+++ Input records
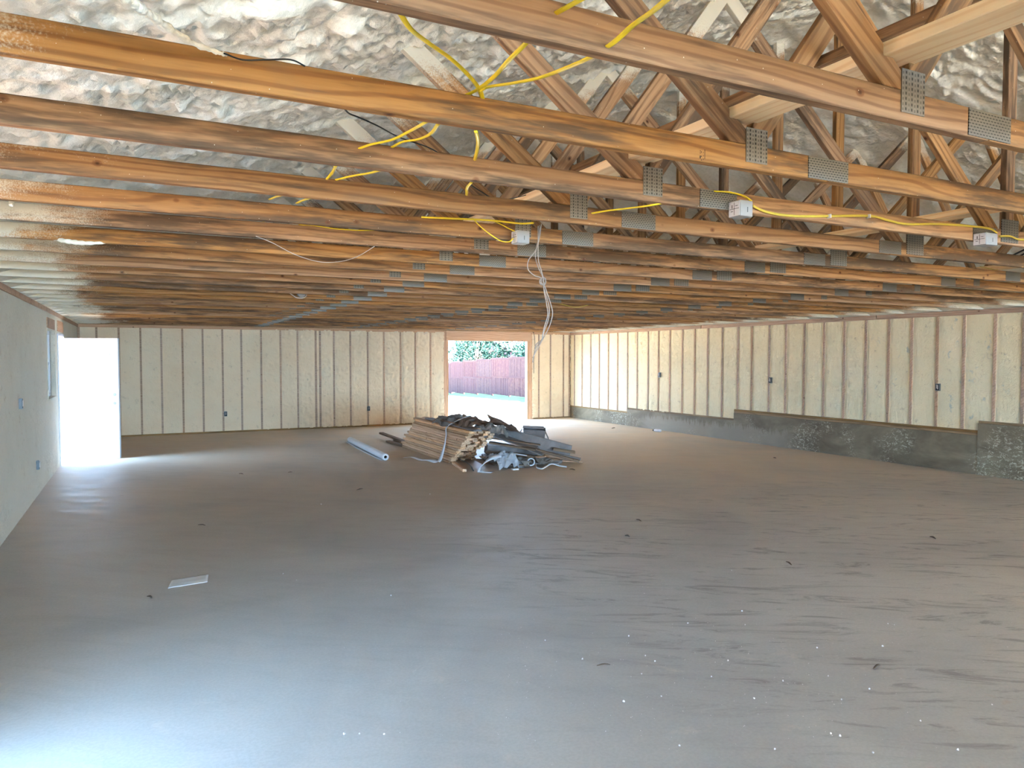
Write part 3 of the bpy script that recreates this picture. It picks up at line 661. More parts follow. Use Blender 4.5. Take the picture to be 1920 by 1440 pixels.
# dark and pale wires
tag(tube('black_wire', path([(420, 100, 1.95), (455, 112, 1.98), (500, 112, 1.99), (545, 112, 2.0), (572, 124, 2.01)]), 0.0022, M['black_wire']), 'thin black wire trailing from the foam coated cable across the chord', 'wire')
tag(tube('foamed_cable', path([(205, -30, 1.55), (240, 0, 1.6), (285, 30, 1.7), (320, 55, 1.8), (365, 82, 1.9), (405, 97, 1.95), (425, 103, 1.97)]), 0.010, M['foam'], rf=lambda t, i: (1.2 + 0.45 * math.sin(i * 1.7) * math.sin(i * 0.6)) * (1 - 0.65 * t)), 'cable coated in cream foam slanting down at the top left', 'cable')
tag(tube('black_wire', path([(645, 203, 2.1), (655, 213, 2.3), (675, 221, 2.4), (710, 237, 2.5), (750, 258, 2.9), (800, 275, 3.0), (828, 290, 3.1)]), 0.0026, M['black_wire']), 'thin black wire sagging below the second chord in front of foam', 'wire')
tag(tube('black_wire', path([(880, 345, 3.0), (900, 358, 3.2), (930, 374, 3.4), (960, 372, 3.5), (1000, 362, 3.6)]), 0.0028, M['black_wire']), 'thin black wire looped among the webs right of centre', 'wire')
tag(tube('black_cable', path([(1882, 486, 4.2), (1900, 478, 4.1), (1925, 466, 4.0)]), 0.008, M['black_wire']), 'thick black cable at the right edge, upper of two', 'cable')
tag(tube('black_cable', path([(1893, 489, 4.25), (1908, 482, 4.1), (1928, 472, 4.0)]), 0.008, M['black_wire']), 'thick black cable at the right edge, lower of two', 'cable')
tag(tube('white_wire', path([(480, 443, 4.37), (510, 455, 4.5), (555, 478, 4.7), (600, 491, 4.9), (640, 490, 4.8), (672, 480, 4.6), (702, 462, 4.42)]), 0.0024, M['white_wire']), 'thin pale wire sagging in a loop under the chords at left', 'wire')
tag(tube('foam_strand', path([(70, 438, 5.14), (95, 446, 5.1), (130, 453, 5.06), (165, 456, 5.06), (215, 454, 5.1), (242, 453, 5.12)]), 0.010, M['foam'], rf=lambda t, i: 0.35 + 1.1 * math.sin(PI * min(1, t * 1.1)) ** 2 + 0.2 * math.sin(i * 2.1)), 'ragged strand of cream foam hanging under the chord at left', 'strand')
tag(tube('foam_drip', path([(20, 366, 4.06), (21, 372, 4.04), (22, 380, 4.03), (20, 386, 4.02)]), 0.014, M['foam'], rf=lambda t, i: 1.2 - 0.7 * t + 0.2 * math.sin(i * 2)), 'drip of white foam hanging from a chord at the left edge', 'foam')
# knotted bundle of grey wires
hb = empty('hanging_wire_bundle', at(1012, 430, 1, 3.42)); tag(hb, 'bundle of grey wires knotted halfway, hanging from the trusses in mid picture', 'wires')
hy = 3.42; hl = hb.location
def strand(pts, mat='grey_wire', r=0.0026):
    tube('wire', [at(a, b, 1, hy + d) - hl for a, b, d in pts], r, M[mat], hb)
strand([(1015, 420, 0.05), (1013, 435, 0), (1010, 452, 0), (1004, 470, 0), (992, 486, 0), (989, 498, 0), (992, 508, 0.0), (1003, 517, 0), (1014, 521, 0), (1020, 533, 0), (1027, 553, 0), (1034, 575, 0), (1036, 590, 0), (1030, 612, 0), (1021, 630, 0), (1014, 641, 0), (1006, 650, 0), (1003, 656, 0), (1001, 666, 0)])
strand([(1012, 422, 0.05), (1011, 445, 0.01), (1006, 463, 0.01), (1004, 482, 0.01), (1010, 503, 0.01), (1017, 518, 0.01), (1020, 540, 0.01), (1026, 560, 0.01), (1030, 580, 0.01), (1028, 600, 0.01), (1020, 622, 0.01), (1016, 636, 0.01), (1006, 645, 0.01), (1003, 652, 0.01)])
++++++
+++ Input records
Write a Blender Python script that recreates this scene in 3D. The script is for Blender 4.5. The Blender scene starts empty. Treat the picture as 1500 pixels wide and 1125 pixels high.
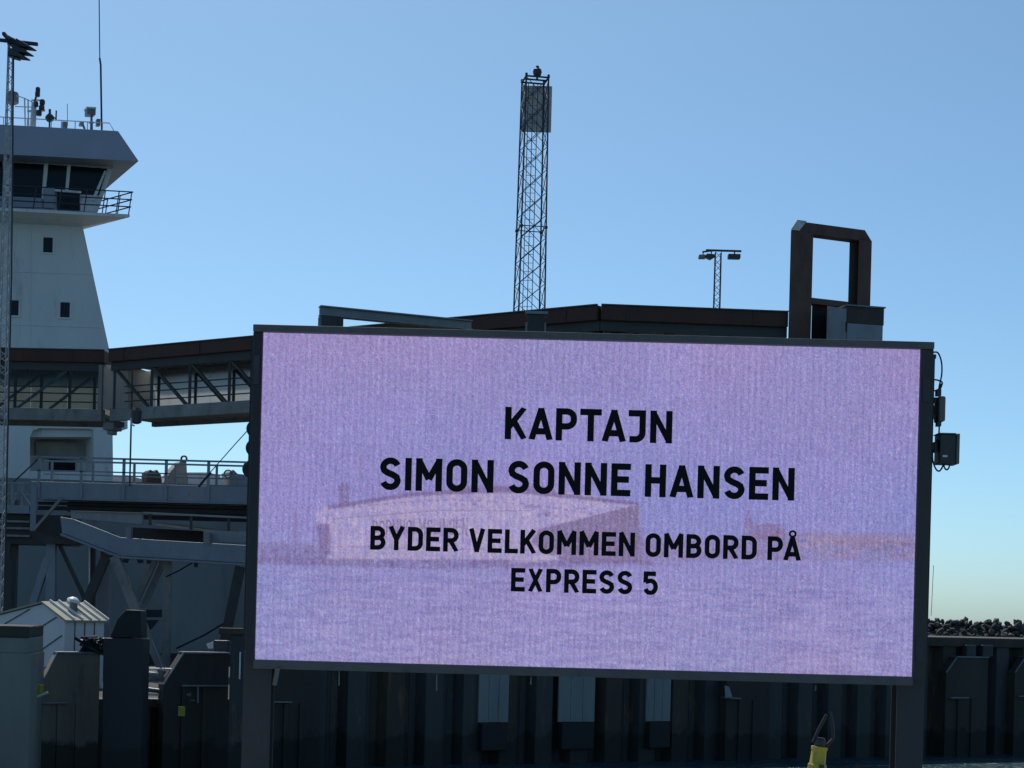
++++++
Short task:
Only the number is wanted: how many lines above include the word "that"?

Expected answer:
2